I'm trying to learn about limit theorems, but I have no idea how to calculate the following question:

Suppose that 15% of people don’t show up for a flight, and suppose that
their decisions are independent. How many tickets can you sell for a plane with
144 seats and be 99% sure that not too many people will show up?

This is what I got so far:

First I took 15 % of 144, and add that to the 144. $$ 144 + 21.6 = 165.6 $$

The problem is that I have no idea how to know calculate the 99%.

The book says the answer of this question is: 157

Answer 1

I think you're best off using the normal approximation to the binomial distribution. Otherwise, the inequality that you have to address is, as avid19 drily puts it, non-trivial.

Suppose that you sell $n$ tickets. You can then expect $0.85n$ of the ticketed passengers to show up. However, that is merely the mean of a distribution that is approximately normal. The standard deviation is given by

$$ \sigma = \sqrt{(0.85)(0.15)n} \doteq 0.357 \sqrt{n} $$

To guarantee that you are $99$ percent likely not to have too many passengers show up, you are looking for the one-sided $z$-test (because you don't care if too few people show up) at $99$ percent, which yields $z = 2.33$. That is,

$$ 0.85n + 2.33(0.357\sqrt{n}) \leq 144 $$

I trust you can take it from here on in.

Answer 2

If you sell $n$ tickets, what's the probability that too many people show up? Well, if $n \leq 144$ it's $0$. If $n=145$, the probability that too many people show up is $.85^{145}$ which is needless to say, tiny.

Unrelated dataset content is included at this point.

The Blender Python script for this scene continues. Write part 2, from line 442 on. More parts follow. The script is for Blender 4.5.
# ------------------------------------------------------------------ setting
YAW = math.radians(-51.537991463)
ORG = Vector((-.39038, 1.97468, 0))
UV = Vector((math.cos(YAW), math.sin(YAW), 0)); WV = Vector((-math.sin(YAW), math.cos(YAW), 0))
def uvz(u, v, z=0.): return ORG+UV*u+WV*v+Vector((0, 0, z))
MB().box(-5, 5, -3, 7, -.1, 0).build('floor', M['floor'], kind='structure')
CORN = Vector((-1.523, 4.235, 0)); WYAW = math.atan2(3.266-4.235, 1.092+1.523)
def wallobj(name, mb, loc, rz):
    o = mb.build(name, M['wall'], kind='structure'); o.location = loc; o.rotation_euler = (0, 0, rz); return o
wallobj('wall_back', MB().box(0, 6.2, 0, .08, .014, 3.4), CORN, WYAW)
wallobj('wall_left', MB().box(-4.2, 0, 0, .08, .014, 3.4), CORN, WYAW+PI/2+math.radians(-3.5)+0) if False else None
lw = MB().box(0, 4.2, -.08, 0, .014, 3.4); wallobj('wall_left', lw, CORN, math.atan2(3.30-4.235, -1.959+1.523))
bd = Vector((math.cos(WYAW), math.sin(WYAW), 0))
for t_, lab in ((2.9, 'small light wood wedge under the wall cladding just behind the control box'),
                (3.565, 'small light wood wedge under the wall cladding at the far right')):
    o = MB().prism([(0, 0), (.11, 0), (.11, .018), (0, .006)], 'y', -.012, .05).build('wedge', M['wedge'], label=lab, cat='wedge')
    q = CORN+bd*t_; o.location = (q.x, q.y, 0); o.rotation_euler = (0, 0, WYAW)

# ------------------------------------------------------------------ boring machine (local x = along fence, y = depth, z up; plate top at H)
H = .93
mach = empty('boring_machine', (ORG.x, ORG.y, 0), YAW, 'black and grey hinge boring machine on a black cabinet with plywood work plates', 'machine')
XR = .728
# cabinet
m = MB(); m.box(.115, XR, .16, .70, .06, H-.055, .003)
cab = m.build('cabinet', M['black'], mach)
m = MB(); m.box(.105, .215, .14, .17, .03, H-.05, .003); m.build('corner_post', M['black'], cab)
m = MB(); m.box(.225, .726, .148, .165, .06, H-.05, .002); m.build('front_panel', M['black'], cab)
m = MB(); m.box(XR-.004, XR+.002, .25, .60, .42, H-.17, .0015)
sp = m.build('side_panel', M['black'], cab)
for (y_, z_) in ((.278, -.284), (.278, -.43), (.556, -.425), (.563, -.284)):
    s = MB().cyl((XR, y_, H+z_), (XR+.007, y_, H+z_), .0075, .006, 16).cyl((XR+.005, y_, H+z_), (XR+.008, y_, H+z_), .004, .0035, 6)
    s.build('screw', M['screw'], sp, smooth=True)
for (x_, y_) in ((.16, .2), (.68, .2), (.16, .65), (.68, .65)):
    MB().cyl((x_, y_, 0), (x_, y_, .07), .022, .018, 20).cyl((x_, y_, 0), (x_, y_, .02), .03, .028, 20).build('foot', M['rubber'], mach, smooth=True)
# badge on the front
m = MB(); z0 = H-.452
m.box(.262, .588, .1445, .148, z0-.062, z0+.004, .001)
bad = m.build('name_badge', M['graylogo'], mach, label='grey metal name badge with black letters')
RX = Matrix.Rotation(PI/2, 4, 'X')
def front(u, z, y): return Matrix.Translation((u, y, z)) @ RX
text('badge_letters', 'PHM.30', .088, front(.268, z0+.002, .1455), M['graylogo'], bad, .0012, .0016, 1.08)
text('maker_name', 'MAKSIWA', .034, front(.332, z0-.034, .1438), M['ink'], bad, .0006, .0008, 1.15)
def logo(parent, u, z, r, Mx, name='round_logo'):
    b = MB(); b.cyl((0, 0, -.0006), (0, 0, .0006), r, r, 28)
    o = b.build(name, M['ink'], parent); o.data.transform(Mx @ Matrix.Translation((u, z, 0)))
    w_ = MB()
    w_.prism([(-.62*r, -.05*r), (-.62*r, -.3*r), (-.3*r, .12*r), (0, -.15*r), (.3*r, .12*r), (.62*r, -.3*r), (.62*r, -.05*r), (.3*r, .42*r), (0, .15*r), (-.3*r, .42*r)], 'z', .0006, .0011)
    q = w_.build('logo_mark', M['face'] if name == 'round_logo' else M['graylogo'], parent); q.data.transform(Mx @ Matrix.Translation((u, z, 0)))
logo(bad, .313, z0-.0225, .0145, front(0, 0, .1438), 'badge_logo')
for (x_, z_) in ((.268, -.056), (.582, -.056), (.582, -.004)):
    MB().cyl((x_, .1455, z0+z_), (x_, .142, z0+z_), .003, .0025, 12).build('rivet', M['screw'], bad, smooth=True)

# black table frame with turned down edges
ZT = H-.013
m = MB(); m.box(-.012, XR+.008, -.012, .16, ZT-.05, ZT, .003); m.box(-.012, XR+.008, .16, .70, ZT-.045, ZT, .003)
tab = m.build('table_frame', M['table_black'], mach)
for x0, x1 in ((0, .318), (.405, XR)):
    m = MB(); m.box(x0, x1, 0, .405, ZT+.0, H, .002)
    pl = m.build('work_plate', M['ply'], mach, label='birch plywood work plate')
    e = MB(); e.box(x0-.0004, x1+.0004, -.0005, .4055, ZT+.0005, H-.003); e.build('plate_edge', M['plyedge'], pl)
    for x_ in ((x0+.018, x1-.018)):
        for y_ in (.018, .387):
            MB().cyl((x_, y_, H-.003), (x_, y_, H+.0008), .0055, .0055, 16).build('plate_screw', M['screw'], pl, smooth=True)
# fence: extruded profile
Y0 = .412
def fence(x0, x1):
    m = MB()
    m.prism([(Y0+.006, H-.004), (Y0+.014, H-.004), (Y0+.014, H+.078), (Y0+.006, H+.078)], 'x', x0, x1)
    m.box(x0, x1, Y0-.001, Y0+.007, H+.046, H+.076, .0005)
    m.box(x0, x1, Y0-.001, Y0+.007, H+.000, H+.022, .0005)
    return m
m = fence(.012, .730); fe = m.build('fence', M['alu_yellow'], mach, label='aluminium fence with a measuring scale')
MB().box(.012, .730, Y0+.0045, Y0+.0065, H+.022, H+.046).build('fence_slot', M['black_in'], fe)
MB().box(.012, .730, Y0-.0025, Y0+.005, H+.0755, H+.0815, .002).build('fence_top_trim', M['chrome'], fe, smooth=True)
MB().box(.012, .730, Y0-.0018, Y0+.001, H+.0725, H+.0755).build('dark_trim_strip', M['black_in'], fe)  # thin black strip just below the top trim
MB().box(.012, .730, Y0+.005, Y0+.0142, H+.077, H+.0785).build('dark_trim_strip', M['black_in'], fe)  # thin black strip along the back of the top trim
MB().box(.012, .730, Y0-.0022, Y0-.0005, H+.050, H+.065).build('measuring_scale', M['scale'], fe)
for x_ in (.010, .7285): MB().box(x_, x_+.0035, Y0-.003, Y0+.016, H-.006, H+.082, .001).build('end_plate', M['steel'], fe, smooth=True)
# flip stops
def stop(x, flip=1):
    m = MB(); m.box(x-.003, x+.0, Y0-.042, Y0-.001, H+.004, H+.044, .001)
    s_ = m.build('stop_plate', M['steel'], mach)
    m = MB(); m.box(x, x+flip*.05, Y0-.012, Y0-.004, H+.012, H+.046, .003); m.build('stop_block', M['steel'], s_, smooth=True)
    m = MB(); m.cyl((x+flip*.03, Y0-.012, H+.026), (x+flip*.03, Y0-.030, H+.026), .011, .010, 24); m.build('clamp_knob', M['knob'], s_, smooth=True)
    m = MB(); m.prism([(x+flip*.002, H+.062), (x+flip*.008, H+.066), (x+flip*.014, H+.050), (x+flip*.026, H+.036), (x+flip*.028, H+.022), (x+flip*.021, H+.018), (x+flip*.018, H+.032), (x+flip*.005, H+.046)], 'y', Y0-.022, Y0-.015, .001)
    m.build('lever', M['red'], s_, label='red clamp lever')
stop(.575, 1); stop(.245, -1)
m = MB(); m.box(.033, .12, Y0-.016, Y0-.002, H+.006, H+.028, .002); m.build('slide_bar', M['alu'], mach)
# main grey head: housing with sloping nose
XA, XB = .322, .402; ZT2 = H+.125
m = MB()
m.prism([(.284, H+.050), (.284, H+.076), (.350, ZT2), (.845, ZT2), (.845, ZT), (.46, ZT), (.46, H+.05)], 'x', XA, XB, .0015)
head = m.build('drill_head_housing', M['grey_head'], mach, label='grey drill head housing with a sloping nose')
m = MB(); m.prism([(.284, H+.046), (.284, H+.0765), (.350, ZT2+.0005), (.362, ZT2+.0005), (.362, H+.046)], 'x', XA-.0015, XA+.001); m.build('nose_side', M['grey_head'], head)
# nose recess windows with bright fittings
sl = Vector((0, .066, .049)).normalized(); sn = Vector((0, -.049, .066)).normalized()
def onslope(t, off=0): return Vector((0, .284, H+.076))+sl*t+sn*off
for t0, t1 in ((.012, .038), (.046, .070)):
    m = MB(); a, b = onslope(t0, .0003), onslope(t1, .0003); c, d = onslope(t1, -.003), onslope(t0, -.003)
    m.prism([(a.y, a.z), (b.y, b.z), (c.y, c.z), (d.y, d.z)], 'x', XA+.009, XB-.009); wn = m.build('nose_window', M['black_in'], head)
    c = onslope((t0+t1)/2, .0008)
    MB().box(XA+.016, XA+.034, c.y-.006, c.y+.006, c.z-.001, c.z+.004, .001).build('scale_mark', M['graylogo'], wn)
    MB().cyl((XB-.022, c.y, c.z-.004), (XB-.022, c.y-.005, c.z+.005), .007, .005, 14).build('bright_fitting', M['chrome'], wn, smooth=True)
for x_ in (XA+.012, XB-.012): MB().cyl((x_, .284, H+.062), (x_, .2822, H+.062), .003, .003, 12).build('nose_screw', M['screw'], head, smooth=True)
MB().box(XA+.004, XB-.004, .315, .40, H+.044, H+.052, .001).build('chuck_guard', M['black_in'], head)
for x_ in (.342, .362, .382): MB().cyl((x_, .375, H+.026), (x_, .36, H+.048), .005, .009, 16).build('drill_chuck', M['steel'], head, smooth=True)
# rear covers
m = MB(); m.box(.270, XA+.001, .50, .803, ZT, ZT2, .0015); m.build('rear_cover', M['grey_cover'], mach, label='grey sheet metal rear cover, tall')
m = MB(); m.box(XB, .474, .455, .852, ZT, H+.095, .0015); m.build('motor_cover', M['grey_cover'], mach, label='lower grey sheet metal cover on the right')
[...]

In general this is a binomial distribution. Meaning that if you sell $n$ tickets, the probability that $k$ people will show up is ${n \choose k} .85^k.15^{n-k}$.

So if you sell $n$ tickets, what's the probability that at most $144$ people arrive?

It is:

$$\sum\limits_{k=0}^{144}{n \choose k} .85^k.15^{n-k}$$

So you just need to solve the (nontrivial) inequality:

$$\sum\limits_{k=0}^{144}{n \choose k} .85^k.15^{n-k}\leq .99$$

for $n$.

You may write this in the perhaps more simplified way:

$$\sum\limits_{k=145}^{n}{n \choose k} .85^k.15^{n-k}\gt .01$$

Plug in some numbers to see what the probabilities are.

Answer 3

For each $n\in\mathbb{N}$ let $X_n \sim \mathrm{Binom}(n,0.85)$. Then each realization of $X_n$ will be the number of successes of $n$ trials, where each trial have a probability of 0.85 of succeeding. Your question reduces to finding the largest $n\in\mathbb{N}$ such that $P(X_n\leq 144)\geq 0.99$. We know the probability density function of the binomial distribution, it is: $$P(X_n=k)=p(k,n,0.85)= \frac{n!}{k!(n-k)!}0.85^k(1-0.85)^{n-k} \quad \quad \text{ for } k=0,...,n$$ Thus the probability of $(X_n\leq 144)$ is given by $$ P(X_n\leq 144) = \sum_{k=0}^{144} \frac{n!}{k!(n-k)!}0.85^k(1-0.85)^{n-k}. $$ Using R i've found out that \begin{align*} P(X_{156} \leq 144) &=0.9980396, \\ P(X_{157} \leq 144) &=0.9959136, \\ P(X_{158} \leq 144) &=0.9920622, \\ P(X_{159} \leq 144) &=0.9855424. \end{align*} Thus the largest integer $n\in\mathbb{N}$ such that $P(X_n\leq 144) \geq 0.99$ is $158$.